**Short task:** Find each line containing the string "from". Copy it.

----

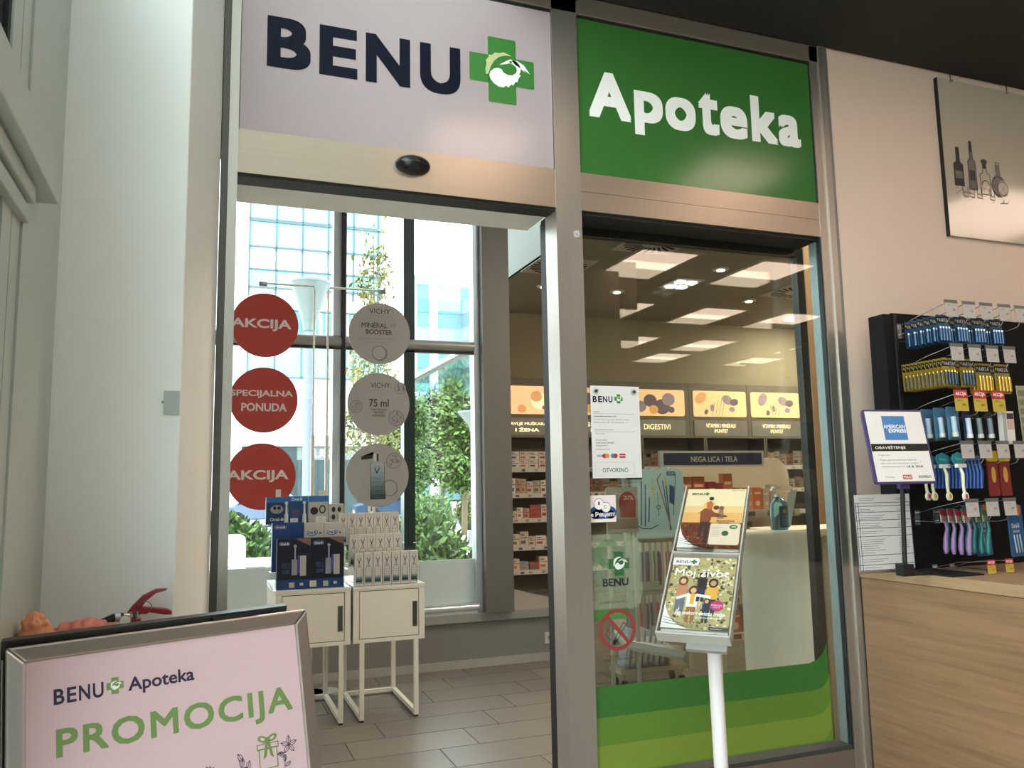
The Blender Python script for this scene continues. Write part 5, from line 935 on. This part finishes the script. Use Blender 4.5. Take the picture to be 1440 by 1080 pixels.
for i, c in enumerate(cols): hb(2.80+.0235*i, 5.075-.02*(i % 2), .945, .26+.03*(i > 7), c, '%s hanging toothbrush, %s on the upper rail' % (cn[i], ORD[i].replace('front', 'first')+' from the left' if i < 12 else ORD[21-i].replace('front', 'first')+' from the right'), 'toothbrushes on the upper rail')
c3 = ['#8c3f3c', '#39405a', '#2f3440', '#8a3038', '#7c8a95', '#2e2f3a', '#494f5c', '#30343c', '#3f6f60', '#4a5a50']; c3n = ['red', 'navy', 'black', 'dark red', 'blue grey', 'black', 'slate', 'black', 'green', 'moss']
for i, c in enumerate(c3): hb(2.83+.042*i, 5.085-.02*(i % 2), .59, .22, c, '%s hanging toothbrush, %s from the left on the lower rail' % (c3n[i], ORD[i].replace('front', 'first')), 'toothbrushes on the lower rail')
# leaflet board behind the glass, 20% circle
t = thing('leaflet_board', (2.72, 5.05, 0), 'grey glazed board with red 20% circle behind the glass', 'board'); g = G(PM((0, 4.9, 0))); g.rect(2.50, 1.03, 2.735, 1.33, mt('#8f8f88', .4), .0, .01); g.rect(2.505, 1.055, 2.73, 1.12, mt('#77685c', .5, var=.4, scale=40), .001); g.build('panel', t)
g = G(PM((0, 4.9, 0))); g.disc(2.655, 1.225, .065, mt('#7d2a2a', .5), .002, ry=.075); g.rect(2.60, 1.13, 2.715, 1.23, mt('#7d2a2a', .5), .0022); g.text('20%', 2.625, 1.245, 2.70, 1.275, mt('#b9a19c'), .003, .02); g.build('price_circle', t, label='dark red circle reading 20%')
g = G(); g.box(2.51, 2.53, 4.905, 4.925, 0, 1.03, CGY); g.box(2.70, 2.72, 4.905, 4.925, 0, 1.03, CGY); g.box(2.48, 2.75, 4.85, 4.98, 0, .02, CGY); g.build('legs', t)
# low tilted trays with cartons
t = thing('product_trolley', (3.05, 5.0, 0), 'low pale trolley with tilted tray and black castors', 'trolley')
TM = PM((2.62, 4.90, .30), (1, -.15, -.24), (.1, .9, .2)); g = G(TM); g.rect(0, 0, .40, .30, mt('#9fb0ae', .4), 0, .02); g.rect(0, 0, .40, .012, mt('#b9c9c9', .4), .04, .04)
for q in range(5): g.rect(.24+.03*q, -.0, .265+.03*q, .012, mt('#5a6f86'), .041)
g.build('tray', t)
g = G(); g.box(2.62, 3.16, 5.0, 5.18, .10, .13, mt('#a5a08c', .5)); g.box(3.13, 3.16, 4.98, 5.18, .10, .42, mt('#b5b09c', .5)); g.build('shelf', t)
for (x, y) in ((2.66, 5.03), (2.66, 5.16), (3.10, 5.03), (3.10, 5.16)): g = G(); g.cyl((x-.01, y, .028), (x+.01, y, .028), .028, BLACK, 16); g.cyl((x, y, .05), (x, y, .10), .008, CHROME, 8); g.build('castor', t)
for i in range(7):
    g = G(Matrix.Translation((2.66+.045*i, 5.03, .131)) @ Matrix.Rotation(.18, 4, 'Y')); g.box(0, .032, 0, .10, .008, .26-.03*(i > 4)-.02*(i % 2), mt(['#93a1ad', '#8a98a0', '#b0b3ae'][i % 3], .4)); g.box(.005, .027, -.001, 0, .03, .20, mt('#c6c9c6')); g.build('carton', None, 'tall pale carton, %s from the left standing on the low trolley' % ORD[i].replace('front', 'first'), 'carton', 'cartons on the low trolley')
for i in range(3): g = G(); g.box(3.0, 3.12, 5.03+.002*i, 5.12, .131+.036*i, .165+.036*i, mt(['#b5a68f', '#a79a88', '#c0b29c'][i])); g.build('carton', None, 'flat beige carton, %s from the bottom of the stack on the trolley' % ORD[i].replace('front', 'first'), 'carton', 'cartons on the low trolley')
# pale pedestal with sanitizer just inside
PG_ = frostmat('#fbfcf6', .6); t = thing('pedestal', (2.52, 3.3, 0), 'pale green white frosted pedestal panel just inside the glass', 'pedestal'); g = G(); g.box(2.305, 2.735, 3.20, 3.202, .06, 1.122, PG_); g.build('front_panel', t); g = G(); g.box(2.31, 2.73, 3.21, 3.42, 1.106, 1.118, CR); g.build('shelf', t)
for x in (2.31, 2.705): g = G(); g.box(x, x+.025, 3.385, 3.41, 0, 1.106, CR); g.build('leg', t)
g = G(); g.box(2.30, 2.74, 3.20, 3.42, 0, .055, CR); g.build('base', t)
t = thing('sanitizer_bottle', (2.61, 3.30, 1.118), 'clear blue hand sanitizer pump bottle on the pale pedestal', 'bottle')
g = G(); g.lathe(2.61, 3.30, [(.04, 1.119), (.043, 1.13), (.043, 1.24), (.03, 1.262), (.016, 1.27), (.014, 1.275)], mt('#7fb4c4', .08, trans=.8, key='gel'), 28); g.build('bottle', t)
g = G(); g.cyl((2.61, 3.30, 1.275), (2.61, 3.30, 1.292), .017, WHITE, 16); g.cyl((2.61, 3.30, 1.292), (2.61, 3.30, 1.315), .006, WHITE, 10); g.box(2.58, 2.63, 3.288, 3.312, 1.312, 1.326, WHITE); g.cyl((2.585, 3.30, 1.318), (2.555, 3.285, 1.305), .005, WHITE, 8); g.build('pump', t, label='white pump head')
g = G(); vs = []
for k in range(9):
    a = math.radians(-135+12*k+10); 
    for z in (1.13, 1.232): vs.append((2.61+.0436*math.cos(a), 3.30+.0436*math.sin(a), z))
g.add(vs, [(2*k, 2*k+2, 2*k+3, 2*k+1) for k in range(8)], mt('#2c4c68', .4), True); g.M = PM((2.61, 3.2555, 1.13), (1, .0, 0)); g.disc(-.004, .078, .009, mt('#b5913a'), .0005); g.text('GEL', .008, .073, .026, .083, mt('#b0596a'), .0008, .02)
for k in range(5): g.line([(-.018, .055-.01*k), (.018-.004*(k % 2), .055-.01*k)], .0015, mt('#8ea2b3'), .0006)
g.build('label', t)
g = G(PM((2.70, 3.36, 1.119), (.8, -.2, .3), (.35, .1, .9))); g.rect(0, 0, .012, .16, mt('#c9c6ba', .4), 0, .1) if 0 else g.rect(-.03, 0, .02, .20, mt('#9fb3a6', .3), .0, .004); g.build('leaflet_holder', label='tilted clear leaflet holder beside the sanitizer', cat='leaflet holder')
# desk to the right
t = thing('reception_desk', (3.4, 3.75, 0), 'cream rounded desk behind the door leaf', 'desk'); g = G(); M0 = Matrix(); g.M = M0; g.rrect(2.80, 3.50, 3.45, 3.86, .10, CR, 1.06, 1.10, (0, 1, 1, 0)); g.build('desktop', t, bevel=.004); g = G(); g.box(3.135, 3.46, 3.50, 3.80, .92, 1.06, mt('#b0a68e', .5)); g.box(3.12, 3.135, 3.49, 3.80, 0, 1.06, CR); g.box(2.95, 3.12, 3.6, 3.80, .0, 1.06, mt('#a9a08a', .5)); g.build('body', t)
for i, (x0, z0, z1, c, lb) in enumerate(((3.145, .70, .86, '#2a2c33', 'black carton under the cream desk, upper'), (3.15, .55, .69, '#1f2f45', 'navy carton under the cream desk'), (3.155, .40, .54, '#4a3030', 'dark red and brown carton under the navy one'))): g = G(); g.box(x0, x0+.25, 3.55, 3.75, z0+.001, z1, mt(c, .5, var=.3, scale=25)); g.build('carton', None, lb, 'carton', 'dark cartons under the desk')
g = G(); g.blob((3.30, 3.60, .36), (.14, .08, .05), mt('#8f857b', .6), .12, 4, 16, 24, 4); g.build('plastic_bag', label='crumpled grey bag on the brown box under the desk', cat='bag')
g = G(); g.box(3.15, 3.42, 3.52, 3.74, 0, .315, mt('#5c3d28', .7)); g.build('cardboard_box', label='brown cardboard box on the floor under the desk', cat='box')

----

**Task output:**
The Blender Python script for this scene continues. Write part 5, from line 935 on. This part finishes the script. Use Blender 4.5. Take the picture to be 1440 by 1080 pixels.
for i, c in enumerate(cols): hb(2.80+.0235*i, 5.075-.02*(i % 2), .945, .26+.03*(i > 7), c, '%s hanging toothbrush, %s on the upper rail' % (cn[i], ORD[i].replace('front', 'first')+' from the left' if i < 12 else ORD[21-i].replace('front', 'first')+' from the right'), 'toothbrushes on the upper rail')
for i, c in enumerate(c3): hb(2.83+.042*i, 5.085-.02*(i % 2), .59, .22, c, '%s hanging toothbrush, %s from the left on the lower rail' % (c3n[i], ORD[i].replace('front', 'first')), 'toothbrushes on the lower rail')
    g = G(Matrix.Translation((2.66+.045*i, 5.03, .131)) @ Matrix.Rotation(.18, 4, 'Y')); g.box(0, .032, 0, .10, .008, .26-.03*(i > 4)-.02*(i % 2), mt(['#93a1ad', '#8a98a0', '#b0b3ae'][i % 3], .4)); g.box(.005, .027, -.001, 0, .03, .20, mt('#c6c9c6')); g.build('carton', None, 'tall pale carton, %s from the left standing on the low trolley' % ORD[i].replace('front', 'first'), 'carton', 'cartons on the low trolley')
for i in range(3): g = G(); g.box(3.0, 3.12, 5.03+.002*i, 5.12, .131+.036*i, .165+.036*i, mt(['#b5a68f', '#a79a88', '#c0b29c'][i])); g.build('carton', None, 'flat beige carton, %s from the bottom of the stack on the trolley' % ORD[i].replace('front', 'first'), 'carton', 'cartons on the low trolley')